Additionally, I would hold that Ramsey, the analysis on pages 16, 17 and 18 of the slip sheet [431 U.S. pp. 623-625, 97 S.Ct. pp. 1982, 1983], disposes of the First Amendment constitutional challenge. There the Court emphasizes that the existing system of border searches has not been shown to invade protected First Amendment rights. The Court on page 16 [431 U.S. at page 623, 97 S.Ct. at page 1982] emphasizes that the applicable postal regulation, 19 C.F.R. 145.3 (1976) prohibits Customs officers or employees from reading, or authorizing any other person to read any correspondence contained in sealed mail of foreign origin unless a search warrant has been obtained in advance. The Court refused to consider the constitutional reach of the First Amendment in the absence of existing statutory and regulatory protection. To be sure, the Court said that envelopes were opened at the border only when the Customs officers have reason to believe they contain other than correspondence and held they had no occasion to decide whether in the absence of the regulatory restrictions that speech would be chilled. Nonetheless, the Court emphasized language taken from Wolff v. McDonnell, 418 U.S. 539, 576, 94 S.Ct. 2963, 2984, 41 L.Ed.2d 935, (1974), that “ . . . freedom from censorship is not equivalent to freedom from inspection or perusal.” Here, of course, we have the regulation prohibiting the reading of the enclosures.

CONCLUSION

I would affirm the judgment of the district court.
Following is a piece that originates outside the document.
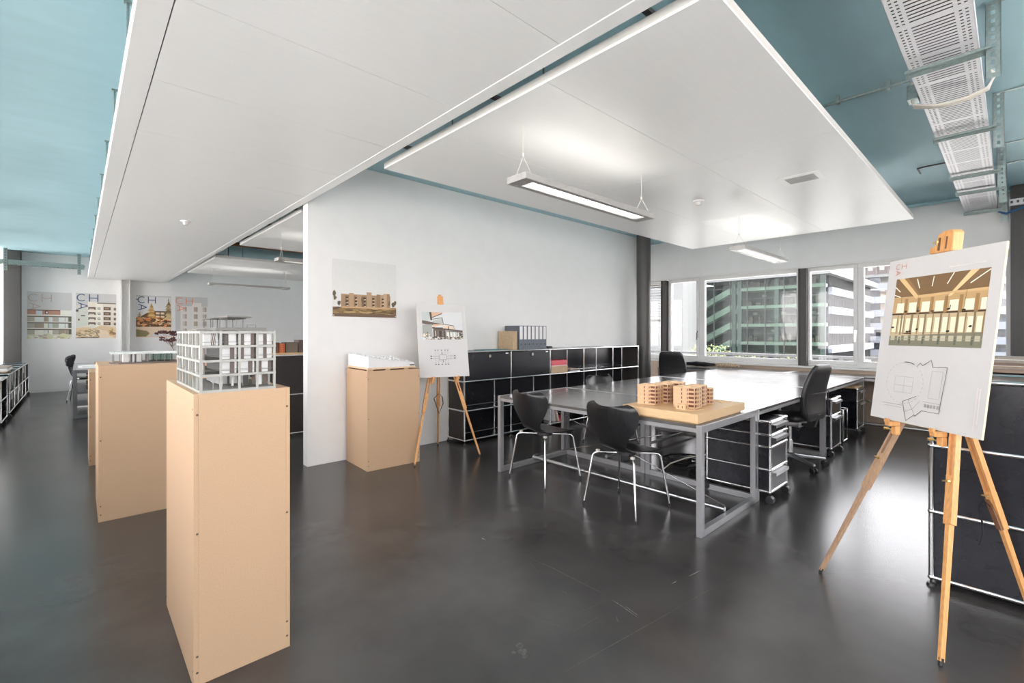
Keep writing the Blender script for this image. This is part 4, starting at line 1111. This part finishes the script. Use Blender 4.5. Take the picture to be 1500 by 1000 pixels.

. This language from Carroll is quoted with approval in Almeida-Sanchez v. United States, 413 U.S. 266, 272, 93 S.Ct. 2535, 37 L.Ed.2d 596 (1973), where the Court went on to say:

“Whatever the permissible scope of intrusiveness of a routine border search might be, searches of this kind may in certain circumstances take place not only at the border itself, but at its functional equivalents as well. . . For another example, a search of the passengers and cargo of an airplane arriving at a St. Louis airport after a nonstop flight from Mexico City would clearly be the functional equivalent of a border search.” Id. at 272-73, 93 S.Ct. at 2539.
Consequently, here the Los Angeles Customs area at the airport, where the letters were opened, was the functional equivalent of the border.
The most recent Ninth Circuit case holding that the mere crossing of the border is sufficient cause for a search and that even “mere suspicion” is not required is United States v. Wilmot, 563 F.2d 1298 (1977).